Monday, 29 September 2014


A reader of this blog — Jane, in fact: the only person who frequently comments on the contents and asks questions — has asked me how lightning ‘works’ as it were; what it is, what causes it, whether it’s a sufficient threat to homeland security for president Obama to order limited military intervention, etc.

On the assumption that there are other readers who don’t quite understand thunderstorms, and on the further less plausible assumption that they would like me to tell them, that they wouldn’t prefer to remain in their usual complacent state of bovine ignorance, here goes:

You probably know that lightning is electricity. A huge electric spark. Now normal household electricity has a voltage — a pressure — of about 220 volts, (half that in parts of America; homeland security again I expect) and it can, if you’re not careful, kill you. It takes a pressure of 30,000 volts to jump a one centimetre gap. So you can imagine — well no; you probably can’t — just how huge an electric spark a flash of lightning from cloud to ground (or vice-versa — some people insist it travels that way, but really it makes no difference) — must be. Any electric spark makes a noise, and a lightning flash makes the huge noise called thunder.

But how does it happen? Well, you may have noticed, when pulling off a jumper in a darkened room, some tiny little sparks and a crackling noise, especially if the jumper is made of an artificial fibre. The jumper is getting electrically charged by the friction of being pulled off. An electric charge is a surplus, or a shortage, of electrons: when you rub something, you quite literally rub electrons off its molecules. But things don’t like being electrically charged; they want to have the right number of electrons (which are negatively charged) to balance the positive charge of the molecules’ nuclei. Rub enough electrons off, and the tension created will be enough that something has to give: electrons will jump off the nearest large object (preferably one large enough not to ‘notice’, as it were, that it too now has too few electrons) to balance things out.
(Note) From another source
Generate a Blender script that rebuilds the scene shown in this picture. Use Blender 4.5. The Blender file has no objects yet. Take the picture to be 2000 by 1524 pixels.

If you have a cat you can demonstrate this amusingly (for you, perhaps not so very funnily for the cat) by stroking it vigorously with one hand while holding a knuckle of the other hand close to, but not touching, its nose. With any luck, a tiny spark will jump between knuckle and nose. (It doesn’t really hurt the cat, just surprises it.) (I admit I haven’t tried this myself, but that’s because I don’t like cats and avoid touching the creatures.)

So: as a cloud moves through the upper atmosphere, electrons get rubbed off it. Lots and lots of electrons: enough, eventually, to give it such a huge negative charge that lightning flashes between cloud and ground to balance things out. It usually takes a rather jagged or forked route because electricity will always travel by the easiest route, and different parts of the atmosphere are more or less easy for it to travel through, according to their dampness or the presence of dust particles.

Sheet lightning as opposed to forked? Sheet lightning is just the normal forked sort happening far enough away that rather than seeing it directly, one sees it reflected from intervening clouds, often just above the horizon.